[start]

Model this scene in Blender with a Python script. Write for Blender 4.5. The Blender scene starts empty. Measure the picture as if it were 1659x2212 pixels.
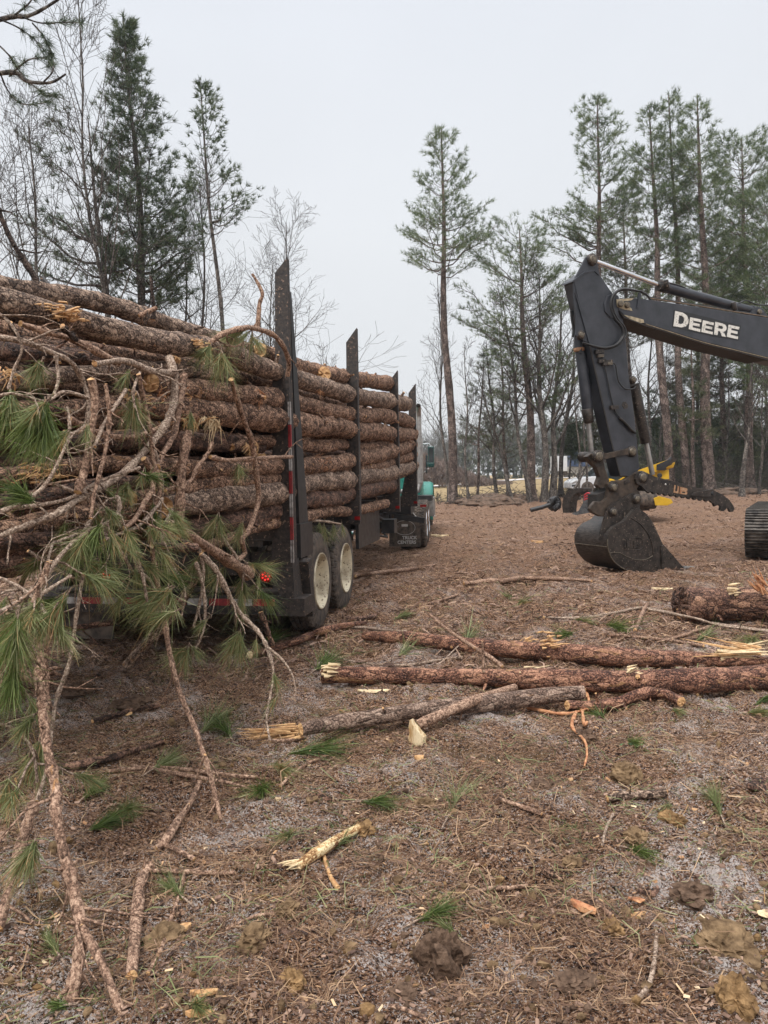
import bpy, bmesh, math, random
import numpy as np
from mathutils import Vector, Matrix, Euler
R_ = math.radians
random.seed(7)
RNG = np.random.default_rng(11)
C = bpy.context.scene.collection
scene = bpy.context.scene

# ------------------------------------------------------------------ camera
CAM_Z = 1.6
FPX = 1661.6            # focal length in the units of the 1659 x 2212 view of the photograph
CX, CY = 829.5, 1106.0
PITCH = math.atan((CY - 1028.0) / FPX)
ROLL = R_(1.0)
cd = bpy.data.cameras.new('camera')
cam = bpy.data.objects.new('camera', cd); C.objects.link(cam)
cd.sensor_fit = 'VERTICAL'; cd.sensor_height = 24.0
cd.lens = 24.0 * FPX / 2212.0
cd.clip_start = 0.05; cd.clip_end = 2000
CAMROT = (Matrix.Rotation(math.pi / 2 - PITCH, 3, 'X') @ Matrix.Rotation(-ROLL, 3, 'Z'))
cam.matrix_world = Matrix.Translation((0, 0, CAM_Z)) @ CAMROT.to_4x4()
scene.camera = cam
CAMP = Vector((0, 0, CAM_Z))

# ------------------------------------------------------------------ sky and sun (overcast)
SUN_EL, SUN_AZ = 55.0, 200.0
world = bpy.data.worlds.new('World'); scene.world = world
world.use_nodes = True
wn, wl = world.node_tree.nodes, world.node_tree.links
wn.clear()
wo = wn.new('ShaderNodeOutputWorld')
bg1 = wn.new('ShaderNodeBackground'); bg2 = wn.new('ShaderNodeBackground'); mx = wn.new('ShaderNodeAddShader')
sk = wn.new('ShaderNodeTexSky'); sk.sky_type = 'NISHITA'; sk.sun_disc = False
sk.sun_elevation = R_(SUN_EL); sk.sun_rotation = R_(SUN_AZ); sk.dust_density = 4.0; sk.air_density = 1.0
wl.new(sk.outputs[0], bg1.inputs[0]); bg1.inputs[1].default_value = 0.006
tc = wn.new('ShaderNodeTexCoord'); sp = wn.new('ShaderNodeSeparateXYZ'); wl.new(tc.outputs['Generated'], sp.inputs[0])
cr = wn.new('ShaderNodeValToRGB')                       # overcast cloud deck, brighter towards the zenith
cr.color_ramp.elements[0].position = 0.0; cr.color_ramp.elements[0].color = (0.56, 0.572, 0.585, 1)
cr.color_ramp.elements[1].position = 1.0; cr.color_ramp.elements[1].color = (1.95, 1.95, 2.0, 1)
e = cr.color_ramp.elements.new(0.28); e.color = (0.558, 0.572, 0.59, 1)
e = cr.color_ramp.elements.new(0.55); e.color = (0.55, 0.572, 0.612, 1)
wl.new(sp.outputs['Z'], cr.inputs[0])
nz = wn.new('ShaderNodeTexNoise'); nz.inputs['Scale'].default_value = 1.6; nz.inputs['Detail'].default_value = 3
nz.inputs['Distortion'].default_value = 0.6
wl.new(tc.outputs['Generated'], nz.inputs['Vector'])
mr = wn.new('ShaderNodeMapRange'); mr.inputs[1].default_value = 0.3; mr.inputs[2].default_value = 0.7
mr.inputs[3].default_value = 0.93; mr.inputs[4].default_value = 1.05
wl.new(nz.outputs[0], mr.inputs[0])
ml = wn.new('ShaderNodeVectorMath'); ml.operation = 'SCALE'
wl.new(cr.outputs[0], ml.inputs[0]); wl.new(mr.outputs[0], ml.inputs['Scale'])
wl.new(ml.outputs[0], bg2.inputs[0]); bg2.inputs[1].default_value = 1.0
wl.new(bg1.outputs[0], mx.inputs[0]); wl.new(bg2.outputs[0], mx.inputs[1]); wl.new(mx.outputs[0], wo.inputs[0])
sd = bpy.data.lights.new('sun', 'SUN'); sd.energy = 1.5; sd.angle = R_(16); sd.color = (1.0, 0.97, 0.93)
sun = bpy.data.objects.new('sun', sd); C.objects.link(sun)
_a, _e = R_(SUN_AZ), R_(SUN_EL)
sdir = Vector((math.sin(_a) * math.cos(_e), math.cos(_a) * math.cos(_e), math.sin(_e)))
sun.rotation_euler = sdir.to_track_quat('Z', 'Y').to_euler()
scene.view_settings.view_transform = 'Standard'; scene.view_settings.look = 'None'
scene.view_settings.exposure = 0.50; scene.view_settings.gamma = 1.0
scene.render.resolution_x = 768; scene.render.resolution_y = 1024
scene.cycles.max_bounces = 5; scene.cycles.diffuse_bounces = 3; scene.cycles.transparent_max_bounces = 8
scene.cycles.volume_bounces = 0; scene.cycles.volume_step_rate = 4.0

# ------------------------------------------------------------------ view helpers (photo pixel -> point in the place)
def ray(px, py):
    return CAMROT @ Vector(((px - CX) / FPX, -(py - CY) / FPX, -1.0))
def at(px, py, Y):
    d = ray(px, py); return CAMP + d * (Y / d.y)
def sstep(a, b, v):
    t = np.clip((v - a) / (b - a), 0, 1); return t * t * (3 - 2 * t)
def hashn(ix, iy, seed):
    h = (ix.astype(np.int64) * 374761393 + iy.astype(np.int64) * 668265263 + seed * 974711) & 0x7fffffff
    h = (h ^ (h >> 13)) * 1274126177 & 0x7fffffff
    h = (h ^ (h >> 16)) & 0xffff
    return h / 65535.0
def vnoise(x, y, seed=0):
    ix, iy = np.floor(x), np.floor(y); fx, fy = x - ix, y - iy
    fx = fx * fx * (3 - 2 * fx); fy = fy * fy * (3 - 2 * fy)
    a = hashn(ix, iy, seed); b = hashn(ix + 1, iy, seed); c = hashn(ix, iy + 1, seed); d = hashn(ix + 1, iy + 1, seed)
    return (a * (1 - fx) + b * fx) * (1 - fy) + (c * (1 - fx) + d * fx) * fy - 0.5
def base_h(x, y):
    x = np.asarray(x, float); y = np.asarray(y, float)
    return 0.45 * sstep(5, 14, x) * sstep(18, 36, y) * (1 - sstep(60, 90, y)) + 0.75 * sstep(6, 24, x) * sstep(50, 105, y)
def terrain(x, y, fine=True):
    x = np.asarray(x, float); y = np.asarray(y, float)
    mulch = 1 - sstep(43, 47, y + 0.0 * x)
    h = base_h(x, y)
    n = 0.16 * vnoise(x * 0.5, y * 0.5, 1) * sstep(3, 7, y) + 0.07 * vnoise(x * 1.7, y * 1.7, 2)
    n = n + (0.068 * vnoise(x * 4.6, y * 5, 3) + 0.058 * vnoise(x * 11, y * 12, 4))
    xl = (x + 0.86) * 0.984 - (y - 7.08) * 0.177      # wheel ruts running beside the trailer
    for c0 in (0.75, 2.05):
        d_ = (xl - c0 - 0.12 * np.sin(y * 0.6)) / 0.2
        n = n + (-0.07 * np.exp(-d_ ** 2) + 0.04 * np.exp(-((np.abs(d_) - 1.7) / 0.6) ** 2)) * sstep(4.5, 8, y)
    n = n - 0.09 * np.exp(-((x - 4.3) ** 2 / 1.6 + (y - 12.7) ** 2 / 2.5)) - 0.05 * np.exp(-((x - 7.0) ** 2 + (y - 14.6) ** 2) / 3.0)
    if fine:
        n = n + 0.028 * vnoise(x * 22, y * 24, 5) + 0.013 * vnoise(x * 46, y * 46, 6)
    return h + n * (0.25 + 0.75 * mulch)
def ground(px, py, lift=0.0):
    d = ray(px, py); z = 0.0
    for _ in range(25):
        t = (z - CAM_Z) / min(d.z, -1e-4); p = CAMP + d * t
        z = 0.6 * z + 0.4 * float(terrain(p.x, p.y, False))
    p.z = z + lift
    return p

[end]

Given exercise: Set down the complete material exactly, but do not include the images.

Response:
Model this scene in Blender with a Python script. Write for Blender 4.5. The Blender scene starts empty. Measure the picture as if it were 1659x2212 pixels.
import bpy, bmesh, math, random
import numpy as np
from mathutils import Vector, Matrix, Euler
R_ = math.radians
random.seed(7)
RNG = np.random.default_rng(11)
C = bpy.context.scene.collection
scene = bpy.context.scene

# ------------------------------------------------------------------ camera
CAM_Z = 1.6
FPX = 1661.6            # focal length in the units of the 1659 x 2212 view of the photograph
CX, CY = 829.5, 1106.0
PITCH = math.atan((CY - 1028.0) / FPX)
ROLL = R_(1.0)
cd = bpy.data.cameras.new('camera')
cam = bpy.data.objects.new('camera', cd); C.objects.link(cam)
cd.sensor_fit = 'VERTICAL'; cd.sensor_height = 24.0
cd.lens = 24.0 * FPX / 2212.0
cd.clip_start = 0.05; cd.clip_end = 2000
CAMROT = (Matrix.Rotation(math.pi / 2 - PITCH, 3, 'X') @ Matrix.Rotation(-ROLL, 3, 'Z'))
cam.matrix_world = Matrix.Translation((0, 0, CAM_Z)) @ CAMROT.to_4x4()
scene.camera = cam
CAMP = Vector((0, 0, CAM_Z))

# ------------------------------------------------------------------ sky and sun (overcast)
SUN_EL, SUN_AZ = 55.0, 200.0
world = bpy.data.worlds.new('World'); scene.world = world
world.use_nodes = True
wn, wl = world.node_tree.nodes, world.node_tree.links
wn.clear()
wo = wn.new('ShaderNodeOutputWorld')
bg1 = wn.new('ShaderNodeBackground'); bg2 = wn.new('ShaderNodeBackground'); mx = wn.new('ShaderNodeAddShader')
sk = wn.new('ShaderNodeTexSky'); sk.sky_type = 'NISHITA'; sk.sun_disc = False
sk.sun_elevation = R_(SUN_EL); sk.sun_rotation = R_(SUN_AZ); sk.dust_density = 4.0; sk.air_density = 1.0
wl.new(sk.outputs[0], bg1.inputs[0]); bg1.inputs[1].default_value = 0.006
tc = wn.new('ShaderNodeTexCoord'); sp = wn.new('ShaderNodeSeparateXYZ'); wl.new(tc.outputs['Generated'], sp.inputs[0])
cr = wn.new('ShaderNodeValToRGB')                       # overcast cloud deck, brighter towards the zenith
cr.color_ramp.elements[0].position = 0.0; cr.color_ramp.elements[0].color = (0.56, 0.572, 0.585, 1)
cr.color_ramp.elements[1].position = 1.0; cr.color_ramp.elements[1].color = (1.95, 1.95, 2.0, 1)
e = cr.color_ramp.elements.new(0.28); e.color = (0.558, 0.572, 0.59, 1)
e = cr.color_ramp.elements.new(0.55); e.color = (0.55, 0.572, 0.612, 1)
wl.new(sp.outputs['Z'], cr.inputs[0])
nz = wn.new('ShaderNodeTexNoise'); nz.inputs['Scale'].default_value = 1.6; nz.inputs['Detail'].default_value = 3
nz.inputs['Distortion'].default_value = 0.6
wl.new(tc.outputs['Generated'], nz.inputs['Vector'])
mr = wn.new('ShaderNodeMapRange'); mr.inputs[1].default_value = 0.3; mr.inputs[2].default_value = 0.7
mr.inputs[3].default_value = 0.93; mr.inputs[4].default_value = 1.05
wl.new(nz.outputs[0], mr.inputs[0])
ml = wn.new('ShaderNodeVectorMath'); ml.operation = 'SCALE'
wl.new(cr.outputs[0], ml.inputs[0]); wl.new(mr.outputs[0], ml.inputs['Scale'])
wl.new(ml.outputs[0], bg2.inputs[0]); bg2.inputs[1].default_value = 1.0
wl.new(bg1.outputs[0], mx.inputs[0]); wl.new(bg2.outputs[0], mx.inputs[1]); wl.new(mx.outputs[0], wo.inputs[0])
sd = bpy.data.lights.new('sun', 'SUN'); sd.energy = 1.5; sd.angle = R_(16); sd.color = (1.0, 0.97, 0.93)
sun = bpy.data.objects.new('sun', sd); C.objects.link(sun)
_a, _e = R_(SUN_AZ), R_(SUN_EL)
sdir = Vector((math.sin(_a) * math.cos(_e), math.cos(_a) * math.cos(_e), math.sin(_e)))
sun.rotation_euler = sdir.to_track_quat('Z', 'Y').to_euler()
scene.view_settings.view_transform = 'Standard'; scene.view_settings.look = 'None'
scene.view_settings.exposure = 0.50; scene.view_settings.gamma = 1.0
scene.render.resolution_x = 768; scene.render.resolution_y = 1024
scene.cycles.max_bounces = 5; scene.cycles.diffuse_bounces = 3; scene.cycles.transparent_max_bounces = 8
scene.cycles.volume_bounces = 0; scene.cycles.volume_step_rate = 4.0

# ------------------------------------------------------------------ view helpers (photo pixel -> point in the place)
def ray(px, py):
    return CAMROT @ Vector(((px - CX) / FPX, -(py - CY) / FPX, -1.0))
def at(px, py, Y):
    d = ray(px, py); return CAMP + d * (Y / d.y)
def sstep(a, b, v):
    t = np.clip((v - a) / (b - a), 0, 1); return t * t * (3 - 2 * t)
def hashn(ix, iy, seed):
    h = (ix.astype(np.int64) * 374761393 + iy.astype(np.int64) * 668265263 + seed * 974711) & 0x7fffffff
    h = (h ^ (h >> 13)) * 1274126177 & 0x7fffffff
    h = (h ^ (h >> 16)) & 0xffff
    return h / 65535.0
def vnoise(x, y, seed=0):
    ix, iy = np.floor(x), np.floor(y); fx, fy = x - ix, y - iy
    fx = fx * fx * (3 - 2 * fx); fy = fy * fy * (3 - 2 * fy)
    a = hashn(ix, iy, seed); b = hashn(ix + 1, iy, seed); c = hashn(ix, iy + 1, seed); d = hashn(ix + 1, iy + 1, seed)
    return (a * (1 - fx) + b * fx) * (1 - fy) + (c * (1 - fx) + d * fx) * fy - 0.5
def base_h(x, y):
    x = np.asarray(x, float); y = np.asarray(y, float)
    return 0.45 * sstep(5, 14, x) * sstep(18, 36, y) * (1 - sstep(60, 90, y)) + 0.75 * sstep(6, 24, x) * sstep(50, 105, y)
def terrain(x, y, fine=True):
    x = np.asarray(x, float); y = np.asarray(y, float)
    mulch = 1 - sstep(43, 47, y + 0.0 * x)
    h = base_h(x, y)
    n = 0.16 * vnoise(x * 0.5, y * 0.5, 1) * sstep(3, 7, y) + 0.07 * vnoise(x * 1.7, y * 1.7, 2)
    n = n + (0.068 * vnoise(x * 4.6, y * 5, 3) + 0.058 * vnoise(x * 11, y * 12, 4))
    xl = (x + 0.86) * 0.984 - (y - 7.08) * 0.177      # wheel ruts running beside the trailer
    for c0 in (0.75, 2.05):
        d_ = (xl - c0 - 0.12 * np.sin(y * 0.6)) / 0.2
        n = n + (-0.07 * np.exp(-d_ ** 2) + 0.04 * np.exp(-((np.abs(d_) - 1.7) / 0.6) ** 2)) * sstep(4.5, 8, y)
    n = n - 0.09 * np.exp(-((x - 4.3) ** 2 / 1.6 + (y - 12.7) ** 2 / 2.5)) - 0.05 * np.exp(-((x - 7.0) ** 2 + (y - 14.6) ** 2) / 3.0)
    if fine:
        n = n + 0.028 * vnoise(x * 22, y * 24, 5) + 0.013 * vnoise(x * 46, y * 46, 6)
    return h + n * (0.25 + 0.75 * mulch)
def ground(px, py, lift=0.0):
    d = ray(px, py); z = 0.0
    for _ in range(25):
        t = (z - CAM_Z) / min(d.z, -1e-4); p = CAMP + d * t
        z = 0.6 * z + 0.4 * float(terrain(p.x, p.y, False))
    p.z = z + lift
    return p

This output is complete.